##### Data extract

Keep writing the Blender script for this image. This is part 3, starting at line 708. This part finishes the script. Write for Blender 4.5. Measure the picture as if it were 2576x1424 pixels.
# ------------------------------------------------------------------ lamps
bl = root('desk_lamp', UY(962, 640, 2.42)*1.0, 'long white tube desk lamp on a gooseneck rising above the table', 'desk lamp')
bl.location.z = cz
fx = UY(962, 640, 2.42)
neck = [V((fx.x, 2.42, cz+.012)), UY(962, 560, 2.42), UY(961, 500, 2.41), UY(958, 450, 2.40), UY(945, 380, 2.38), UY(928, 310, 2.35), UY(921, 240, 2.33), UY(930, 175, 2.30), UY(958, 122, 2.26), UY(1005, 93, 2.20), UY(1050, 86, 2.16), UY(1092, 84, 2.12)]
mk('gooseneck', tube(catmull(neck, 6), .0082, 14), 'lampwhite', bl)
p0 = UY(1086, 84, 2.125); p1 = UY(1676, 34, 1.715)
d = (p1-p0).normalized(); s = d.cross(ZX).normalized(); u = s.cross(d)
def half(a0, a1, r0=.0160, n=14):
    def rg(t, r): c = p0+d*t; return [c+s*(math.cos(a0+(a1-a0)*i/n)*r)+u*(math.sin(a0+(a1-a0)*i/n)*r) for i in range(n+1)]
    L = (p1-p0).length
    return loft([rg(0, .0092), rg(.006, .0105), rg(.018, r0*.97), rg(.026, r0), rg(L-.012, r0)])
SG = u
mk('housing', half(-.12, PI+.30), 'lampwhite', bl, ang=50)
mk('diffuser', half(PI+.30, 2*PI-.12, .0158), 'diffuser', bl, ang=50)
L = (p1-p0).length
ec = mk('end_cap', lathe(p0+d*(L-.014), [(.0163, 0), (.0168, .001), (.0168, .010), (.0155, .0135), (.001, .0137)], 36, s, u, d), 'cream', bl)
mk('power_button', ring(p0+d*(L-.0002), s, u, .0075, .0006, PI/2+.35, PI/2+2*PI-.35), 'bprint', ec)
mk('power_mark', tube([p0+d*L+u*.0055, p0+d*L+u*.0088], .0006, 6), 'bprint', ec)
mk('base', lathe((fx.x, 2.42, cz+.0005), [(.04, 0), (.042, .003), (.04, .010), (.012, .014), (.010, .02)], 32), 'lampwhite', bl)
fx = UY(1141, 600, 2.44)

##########

> [Exercise task] Reproduce every line of the material above exactly.

> [Final answer]
Keep writing the Blender script for this image. This is part 3, starting at line 708. This part finishes the script. Write for Blender 4.5. Measure the picture as if it were 2576x1424 pixels.
# ------------------------------------------------------------------ lamps
bl = root('desk_lamp', UY(962, 640, 2.42)*1.0, 'long white tube desk lamp on a gooseneck rising above the table', 'desk lamp')
bl.location.z = cz
fx = UY(962, 640, 2.42)
neck = [V((fx.x, 2.42, cz+.012)), UY(962, 560, 2.42), UY(961, 500, 2.41), UY(958, 450, 2.40), UY(945, 380, 2.38), UY(928, 310, 2.35), UY(921, 240, 2.33), UY(930, 175, 2.30), UY(958, 122, 2.26), UY(1005, 93, 2.20), UY(1050, 86, 2.16), UY(1092, 84, 2.12)]
mk('gooseneck', tube(catmull(neck, 6), .0082, 14), 'lampwhite', bl)
p0 = UY(1086, 84, 2.125); p1 = UY(1676, 34, 1.715)
d = (p1-p0).normalized(); s = d.cross(ZX).normalized(); u = s.cross(d)
def half(a0, a1, r0=.0160, n=14):
    def rg(t, r): c = p0+d*t; return [c+s*(math.cos(a0+(a1-a0)*i/n)*r)+u*(math.sin(a0+(a1-a0)*i/n)*r) for i in range(n+1)]
    L = (p1-p0).length
    return loft([rg(0, .0092), rg(.006, .0105), rg(.018, r0*.97), rg(.026, r0), rg(L-.012, r0)])
SG = u
mk('housing', half(-.12, PI+.30), 'lampwhite', bl, ang=50)
mk('diffuser', half(PI+.30, 2*PI-.12, .0158), 'diffuser', bl, ang=50)
L = (p1-p0).length
ec = mk('end_cap', lathe(p0+d*(L-.014), [(.0163, 0), (.0168, .001), (.0168, .010), (.0155, .0135), (.001, .0137)], 36, s, u, d), 'cream', bl)
mk('power_button', ring(p0+d*(L-.0002), s, u, .0075, .0006, PI/2+.35, PI/2+2*PI-.35), 'bprint', ec)
mk('power_mark', tube([p0+d*L+u*.0055, p0+d*L+u*.0088], .0006, 6), 'bprint', ec)
mk('base', lathe((fx.x, 2.42, cz+.0005), [(.04, 0), (.042, .003), (.04, .010), (.012, .014), (.010, .02)], 32), 'lampwhite', bl)
fx = UY(1141, 600, 2.44)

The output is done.